Не упускает он и важную составляющую успеха каждого морехода — заботу о пропитании. Чем можно запастись на берегу из пищи, исходя из своего опыта, не забывает посоветовать «об обманах, коим неопытные путешественники могут быть подвергнуты здешними торговцами и о средствах, какими они сами могут получить все для них нужное за сходные цены…»

Не только нужды мореплавания заботят русского моряка.

Отправляясь в плавание, Головнин не раз вспоминал давний наказ молодым офицерам адмирала Мордвинова.

— Замечать и узнавать состояние земледелия, мануфактур, торговли, дабы употребить ваши сведения на пользу отечеству.

Еще на острове Святой Екатерины присматривается он к «выгодам и, невыгодам» торговли, сравнивает цены в Санта-Крус и Рио-Жанейро, узнает, какие деньги в ходу: «португальские серебряные и медные, испанские пиастры, также и английские шиллинги не безызвестны…»
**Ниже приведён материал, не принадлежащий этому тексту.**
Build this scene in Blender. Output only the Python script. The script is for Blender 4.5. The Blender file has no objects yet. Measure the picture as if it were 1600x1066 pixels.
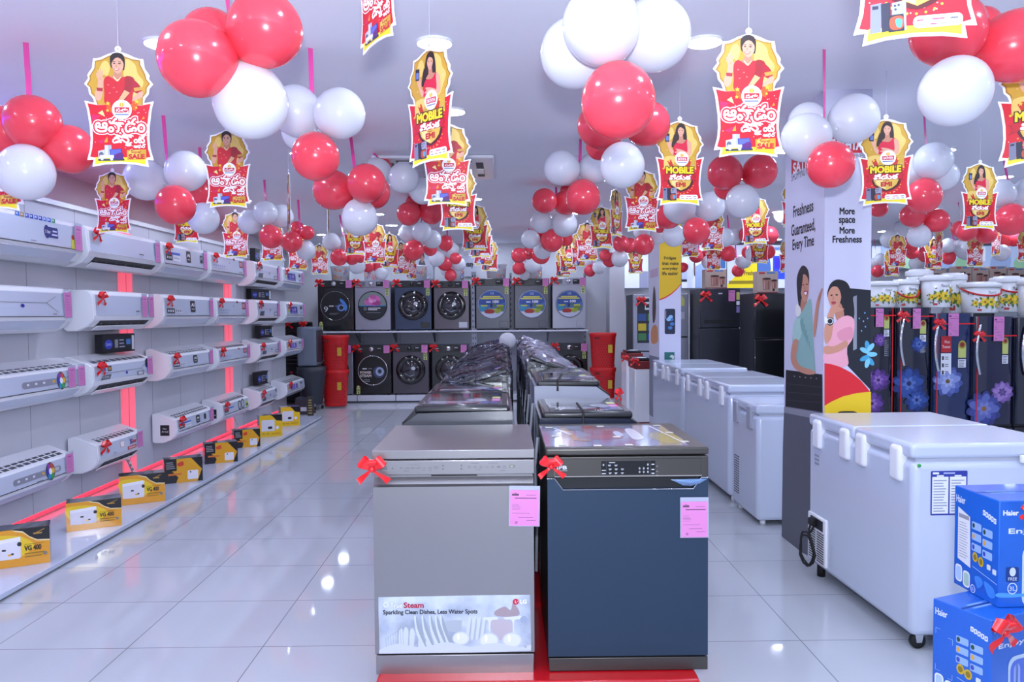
import bpy, bmesh, math, random
from mathutils import Vector, Matrix
random.seed(7)
S = bpy.context.scene
C = S.collection
PI = math.pi
F = 1180.0            # focal length in pixels of the 1600x1066 frame
H = 1.47              # eye height
CEIL = 2.72

# ---------------------------------------------------------------- camera
cd = bpy.data.cameras.new('camera'); cam = bpy.data.objects.new('camera', cd); C.objects.link(cam)
cd.sensor_width = 36; cd.lens = 36 * F / 1600; cd.clip_start = 0.05; cd.clip_end = 100
CR = (Matrix.Rotation(-math.atan(12 / F), 3, 'Z') @ Matrix.Rotation(PI / 2 - math.atan(42 / F), 3, 'X')
      @ Matrix.Rotation(-0.007, 3, 'Z'))
cam.matrix_world = Matrix.Translation((0, 0, H)) @ CR.to_4x4()
S.camera = cam

# ---------------------------------------------------------------- world, flash, exposure
w = bpy.data.worlds.new('world'); S.world = w; w.use_nodes = True
bg = w.node_tree.nodes['Background']; bg.inputs[0].default_value = (0.63, 0.72, 0.96, 1); bg.inputs[1].default_value = 1.5

def area(name, loc, rot, sx, sy, power, col):
    l = bpy.data.lights.new(name, 'AREA'); l.shape = 'RECTANGLE'; l.size = sx; l.size_y = sy
    l.energy = power; l.color = col
    o = bpy.data.objects.new(name, l); o.location = loc; o.rotation_euler = rot; C.objects.link(o)
    return o
# the photographer's flash, just above the lens and tipped up
fl = area('camera_flash', (0.0, -0.12, H + 0.20), (math.radians(128), 0, 0), 0.14, 0.10, 215, (0.80, 0.87, 1.0))
vs = S.view_settings
vs.view_transform = 'Standard'; vs.look = 'None'; vs.gamma = 1; vs.use_curve_mapping = False
vs.exposure = -0.8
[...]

У Доброй Надежды торговые люди оказались намного проворнее, чем в Бразилии. «Не успеет приходящее на рейд судно положить якорь, как весь город узнает, какое это судно, откуда и куда идет. Лишь только в первый раз съезжает начальник судна на берег, агент тотчас узнает о том через нарочно поставленных караульных и встречает его у самой пристани, приглашает в свой дом, где вы находите все готовое к вашим услугам; впрочем, никогда не упустит случая искусно дать вам заметить, сколь счастливым он себя почитает через ваше посещение. Он обещает вам доставить за самые сходные цены нужных вам потребностей, но всегда такие обещания и уверения бывают на словах. Но это еще не все: чтобы убедить вас более в своей честности, он подошлет к вам человек двух или трех из его приятелей, которые очень искусно умеют роль свою играть. Они заведут с вами разговор, как с недавно прибывшим иностранцем, о европейских новостях, войне, о политике и т. п. Между прочими разговорами спросят: кому вы здесь знакомы и какие купеческие конторы дела ваши исправляют. Если скажете, что никого не знаете, то они тотчас вас предостерегут, с большим доброжелательством посоветуют быть осторожным, чтобы не обманули вас, и скажут, что здешние купцы почти все обманщики, кроме такого-то, а именно покажут вам точно первого и главного плута».